> GOAL OF THE EXERCISE
Leave out the pictures, and write out exactly the lines from the beginning of the material to the line holding "[BARKW]), 9.5, 22.8)", that line included, and nothing else.

> SUPPLIED MATERIAL
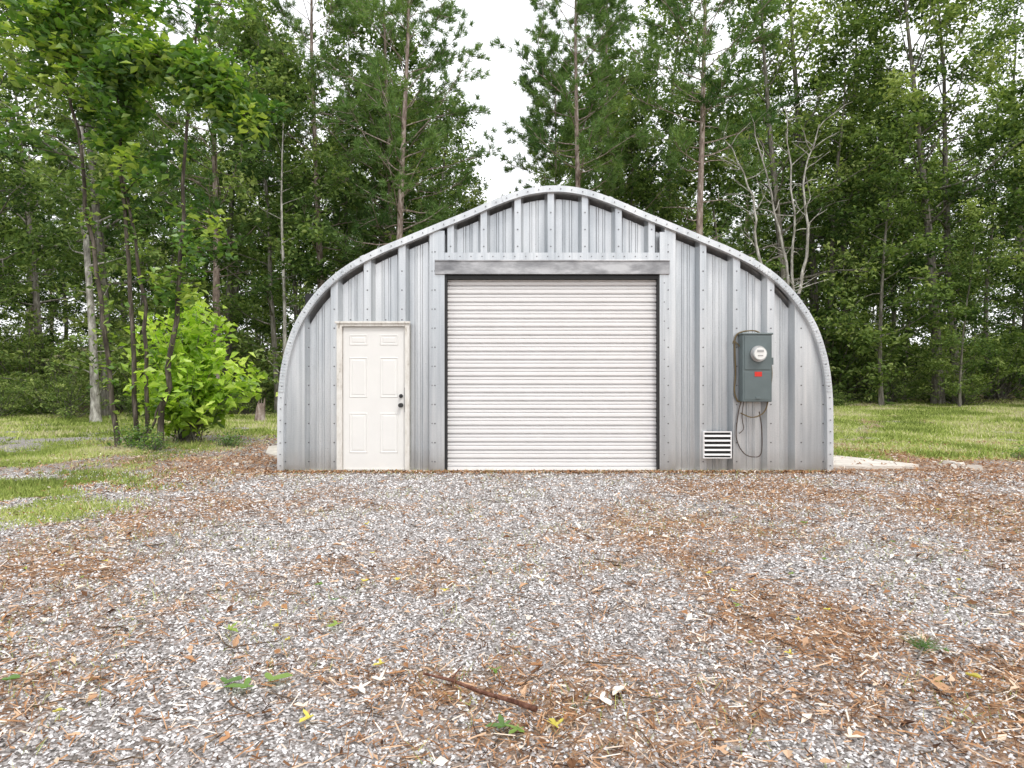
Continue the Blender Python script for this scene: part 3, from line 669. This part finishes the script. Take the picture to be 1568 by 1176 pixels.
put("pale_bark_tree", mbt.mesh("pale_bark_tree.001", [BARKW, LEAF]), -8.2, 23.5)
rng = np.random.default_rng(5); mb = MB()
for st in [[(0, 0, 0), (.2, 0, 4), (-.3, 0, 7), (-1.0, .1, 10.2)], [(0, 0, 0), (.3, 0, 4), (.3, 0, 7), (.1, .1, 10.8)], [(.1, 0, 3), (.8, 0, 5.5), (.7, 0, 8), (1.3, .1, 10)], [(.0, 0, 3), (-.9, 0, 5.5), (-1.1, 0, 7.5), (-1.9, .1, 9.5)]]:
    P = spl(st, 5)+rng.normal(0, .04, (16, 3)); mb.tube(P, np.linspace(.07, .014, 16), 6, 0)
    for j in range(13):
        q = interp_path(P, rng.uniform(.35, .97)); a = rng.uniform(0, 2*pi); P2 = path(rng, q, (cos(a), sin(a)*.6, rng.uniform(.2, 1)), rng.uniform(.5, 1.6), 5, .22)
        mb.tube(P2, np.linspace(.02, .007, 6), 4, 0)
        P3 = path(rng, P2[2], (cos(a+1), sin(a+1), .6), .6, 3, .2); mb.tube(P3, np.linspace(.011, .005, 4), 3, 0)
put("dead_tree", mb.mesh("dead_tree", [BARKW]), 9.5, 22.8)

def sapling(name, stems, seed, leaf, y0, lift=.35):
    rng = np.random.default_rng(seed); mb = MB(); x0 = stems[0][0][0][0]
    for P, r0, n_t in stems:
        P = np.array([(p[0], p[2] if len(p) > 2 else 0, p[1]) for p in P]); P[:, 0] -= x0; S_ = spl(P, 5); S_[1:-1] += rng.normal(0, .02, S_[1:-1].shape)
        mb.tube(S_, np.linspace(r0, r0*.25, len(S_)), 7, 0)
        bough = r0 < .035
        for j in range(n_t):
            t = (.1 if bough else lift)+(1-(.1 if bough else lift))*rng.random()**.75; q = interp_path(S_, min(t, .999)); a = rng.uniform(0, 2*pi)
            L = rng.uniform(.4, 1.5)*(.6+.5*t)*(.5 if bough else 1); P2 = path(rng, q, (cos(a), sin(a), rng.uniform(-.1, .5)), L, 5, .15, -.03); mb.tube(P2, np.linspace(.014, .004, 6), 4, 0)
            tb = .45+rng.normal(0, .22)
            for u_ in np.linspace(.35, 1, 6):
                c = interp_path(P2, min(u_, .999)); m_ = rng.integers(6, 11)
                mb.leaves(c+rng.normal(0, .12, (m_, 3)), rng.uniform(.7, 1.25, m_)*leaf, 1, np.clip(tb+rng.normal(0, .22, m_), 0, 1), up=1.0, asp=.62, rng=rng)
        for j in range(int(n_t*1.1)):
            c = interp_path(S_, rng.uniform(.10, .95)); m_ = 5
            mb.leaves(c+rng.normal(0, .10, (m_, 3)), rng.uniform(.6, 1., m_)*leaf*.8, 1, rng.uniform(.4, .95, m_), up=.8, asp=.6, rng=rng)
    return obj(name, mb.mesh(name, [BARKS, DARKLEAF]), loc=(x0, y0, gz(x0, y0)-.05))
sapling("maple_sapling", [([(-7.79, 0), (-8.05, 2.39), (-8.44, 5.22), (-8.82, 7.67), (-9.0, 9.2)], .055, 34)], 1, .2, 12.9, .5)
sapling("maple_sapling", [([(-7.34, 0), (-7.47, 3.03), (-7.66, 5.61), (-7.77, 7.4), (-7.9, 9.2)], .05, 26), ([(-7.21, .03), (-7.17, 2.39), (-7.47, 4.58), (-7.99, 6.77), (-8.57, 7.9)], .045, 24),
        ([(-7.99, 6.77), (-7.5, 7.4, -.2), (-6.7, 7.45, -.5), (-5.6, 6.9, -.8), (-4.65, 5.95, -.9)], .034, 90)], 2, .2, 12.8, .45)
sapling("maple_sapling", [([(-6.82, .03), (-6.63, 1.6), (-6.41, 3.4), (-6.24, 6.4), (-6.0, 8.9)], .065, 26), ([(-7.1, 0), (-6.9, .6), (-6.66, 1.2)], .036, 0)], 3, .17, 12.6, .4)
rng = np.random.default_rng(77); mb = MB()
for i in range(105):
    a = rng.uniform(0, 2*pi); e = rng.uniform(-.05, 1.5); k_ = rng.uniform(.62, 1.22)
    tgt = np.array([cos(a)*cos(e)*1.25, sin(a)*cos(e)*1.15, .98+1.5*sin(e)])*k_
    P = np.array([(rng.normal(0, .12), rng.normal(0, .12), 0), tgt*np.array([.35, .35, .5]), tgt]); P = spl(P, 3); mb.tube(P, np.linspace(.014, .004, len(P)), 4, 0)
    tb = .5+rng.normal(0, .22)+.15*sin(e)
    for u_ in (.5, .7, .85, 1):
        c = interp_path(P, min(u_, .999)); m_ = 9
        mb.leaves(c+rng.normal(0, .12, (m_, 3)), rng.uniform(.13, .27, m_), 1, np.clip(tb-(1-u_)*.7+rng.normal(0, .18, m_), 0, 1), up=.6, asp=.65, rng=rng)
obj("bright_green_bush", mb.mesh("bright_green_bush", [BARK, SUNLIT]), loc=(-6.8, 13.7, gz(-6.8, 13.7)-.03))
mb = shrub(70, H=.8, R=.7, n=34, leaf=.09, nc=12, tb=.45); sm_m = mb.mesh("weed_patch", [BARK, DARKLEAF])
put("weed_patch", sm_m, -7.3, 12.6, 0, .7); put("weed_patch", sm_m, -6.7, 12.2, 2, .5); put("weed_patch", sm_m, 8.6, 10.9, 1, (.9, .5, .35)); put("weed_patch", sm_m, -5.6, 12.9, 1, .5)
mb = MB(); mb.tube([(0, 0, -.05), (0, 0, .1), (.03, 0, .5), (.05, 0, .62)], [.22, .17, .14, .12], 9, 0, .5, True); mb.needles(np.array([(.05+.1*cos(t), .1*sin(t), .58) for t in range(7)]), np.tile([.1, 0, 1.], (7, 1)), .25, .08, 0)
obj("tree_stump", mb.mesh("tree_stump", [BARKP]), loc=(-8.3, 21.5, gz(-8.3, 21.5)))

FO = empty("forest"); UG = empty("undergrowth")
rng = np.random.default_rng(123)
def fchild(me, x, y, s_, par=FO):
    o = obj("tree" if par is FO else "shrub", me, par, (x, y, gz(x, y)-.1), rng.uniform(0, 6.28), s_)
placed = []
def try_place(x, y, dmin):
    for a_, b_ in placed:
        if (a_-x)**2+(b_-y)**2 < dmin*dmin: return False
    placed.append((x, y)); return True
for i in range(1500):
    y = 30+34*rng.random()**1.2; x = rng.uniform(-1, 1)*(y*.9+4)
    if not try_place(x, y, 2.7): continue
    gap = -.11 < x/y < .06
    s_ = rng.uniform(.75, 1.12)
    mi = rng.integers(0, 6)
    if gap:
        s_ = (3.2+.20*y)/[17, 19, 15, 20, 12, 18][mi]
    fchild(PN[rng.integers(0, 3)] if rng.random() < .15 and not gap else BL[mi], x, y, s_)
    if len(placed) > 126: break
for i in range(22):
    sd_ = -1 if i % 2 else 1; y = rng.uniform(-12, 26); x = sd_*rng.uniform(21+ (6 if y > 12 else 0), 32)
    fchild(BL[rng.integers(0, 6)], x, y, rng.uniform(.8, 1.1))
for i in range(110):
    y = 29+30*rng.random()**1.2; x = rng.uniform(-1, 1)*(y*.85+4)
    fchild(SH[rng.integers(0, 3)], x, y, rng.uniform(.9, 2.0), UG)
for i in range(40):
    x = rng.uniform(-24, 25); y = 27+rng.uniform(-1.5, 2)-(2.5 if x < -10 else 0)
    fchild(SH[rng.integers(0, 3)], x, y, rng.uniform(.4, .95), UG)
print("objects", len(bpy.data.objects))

> ANSWER TO THE PROBLEM
Continue the Blender Python script for this scene: part 3, from line 669. This part finishes the script. Take the picture to be 1568 by 1176 pixels.
put("pale_bark_tree", mbt.mesh("pale_bark_tree.001", [BARKW, LEAF]), -8.2, 23.5)
rng = np.random.default_rng(5); mb = MB()
for st in [[(0, 0, 0), (.2, 0, 4), (-.3, 0, 7), (-1.0, .1, 10.2)], [(0, 0, 0), (.3, 0, 4), (.3, 0, 7), (.1, .1, 10.8)], [(.1, 0, 3), (.8, 0, 5.5), (.7, 0, 8), (1.3, .1, 10)], [(.0, 0, 3), (-.9, 0, 5.5), (-1.1, 0, 7.5), (-1.9, .1, 9.5)]]:
    P = spl(st, 5)+rng.normal(0, .04, (16, 3)); mb.tube(P, np.linspace(.07, .014, 16), 6, 0)
    for j in range(13):
        q = interp_path(P, rng.uniform(.35, .97)); a = rng.uniform(0, 2*pi); P2 = path(rng, q, (cos(a), sin(a)*.6, rng.uniform(.2, 1)), rng.uniform(.5, 1.6), 5, .22)
        mb.tube(P2, np.linspace(.02, .007, 6), 4, 0)
        P3 = path(rng, P2[2], (cos(a+1), sin(a+1), .6), .6, 3, .2); mb.tube(P3, np.linspace(.011, .005, 4), 3, 0)
put("dead_tree", mb.mesh("dead_tree", [BARKW]), 9.5, 22.8)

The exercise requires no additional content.